Et bien que Fathi ait reçu des réflexions désobligeantes vu sa présence parmi des étudiants plus jeunes que lui et avec une grande différence d’âge, il s’obstine à poursuivre ses études et ne perd pas espoir. Sa détermination demeure intacte. De plus, ses camarades le considèrent comme un père et ne cessent de s’abreuver de ses connaissances. Mohamad Maher, 20 ans, confie avoir entendu parler de lui dès son premier jour à la faculté. Il a voulu connaître son histoire et la raison pour laquelle il a passé ces longues années à la faculté de médecine. « C’est une perle rare vu sa patience, son optimisme, sa volonté d’acier et sa capacité de résistance qui lui permettent de supporter les situations difficiles. Il est aussi très cultivé, au point de sentir qu’il est une encyclopédie mobile. Tout nouveau livre ou document en chirurgie, vous pouvez le trouver chez lui », assure-t-il, tout en ajoutant que certains étudiants se servent parfois de Fathi pour avoir droit à une ration supplémentaire ou un cours particulier vu ses bonnes relations avec les différents professeurs. Mohamad confie que c’est bien grâce à ce vieil étudiant qu’il a apprécié le culturisme et a commencé à pratiquer ce sport.

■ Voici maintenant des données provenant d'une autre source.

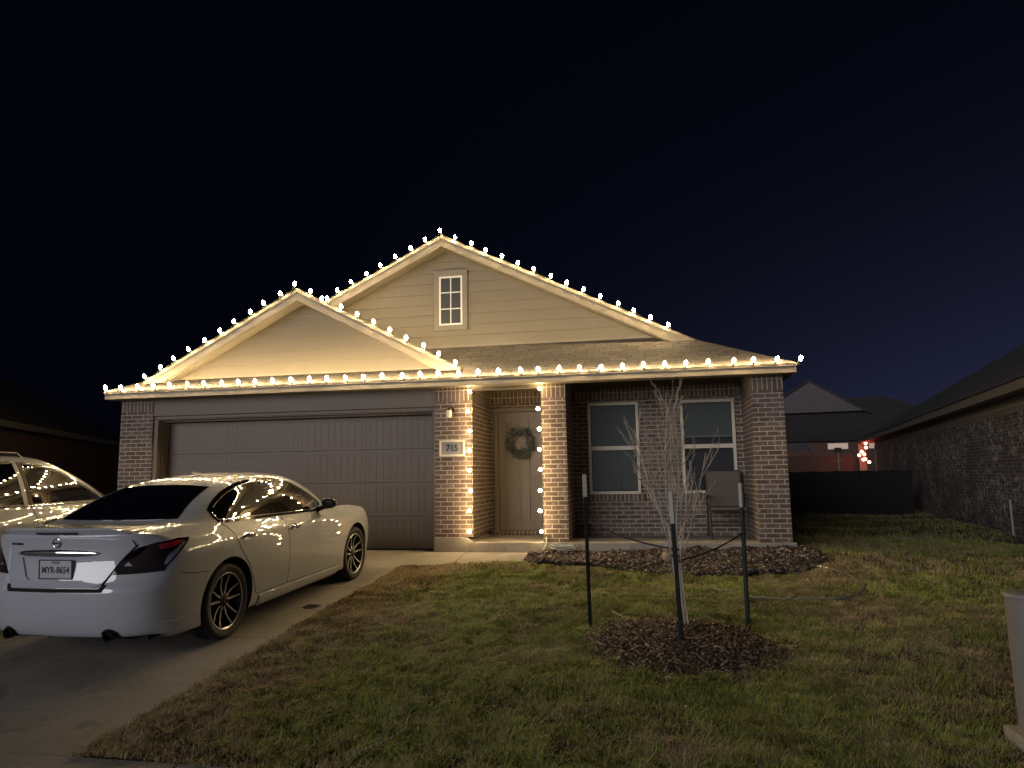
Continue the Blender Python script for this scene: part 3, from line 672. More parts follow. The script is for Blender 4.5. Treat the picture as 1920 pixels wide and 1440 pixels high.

Fathi, qui a passé de nombreuses années en compagnie de jeunes étudiants, pense que ces derniers ont subi un grand changement soit au niveau de l’apparence ou des mœurs. Lui, qui a vécu l’époque de la minijupe ou même du jean, a remarqué que les étudiants d’aujourd’hui sont devenus ignorants, indifférents, égoïstes et ne s’intéressent qu’aux apparences. « Adieu le bon vieux temps où les étudiants étaient passionnés de sciences et s’entraidaient les uns les autres. Fini de tels comportements avec ses camarades », dit Fathi, très nostalgique, en regrettant le discours religieux du cheikh Al-Ghazali, du cheikh Métoualli Al-Chaarawi, les réunions de l’Union socialiste ou le discours du président Gamal Abdel-Nasser que l’on écoutait à l’université.

Quant à sa vie privée, il n’en a pas eu. Tout son temps a été consacré aux études, au culturisme et à la kinésithérapie, son seul gagne-pain. Et quand on lui pose la question sur son célibat, il se remet au temps et au bon Dieu. « J’ai dû marier tout ce petit monde et je ne me suis pas rendu compte du temps qui passe. C’est la volonté de Dieu. Je me suis sacrifié pour les études et je ne le regrette nullement. Pourtant, j’espère pouvoir le faire. Il n’est jamais trop tard pour commencer ma vie. Heureusement, il ne me reste qu’une seule matière et je suis sûr que je vais réussir cette année et décrocher mon diplôme avec une bonne mention afin de m’occuper un peu à chercher ma seconde moitié », conclut Fathi avec cet optimisme que l’on ne retrouve pas chez les jeunes de vingt ans.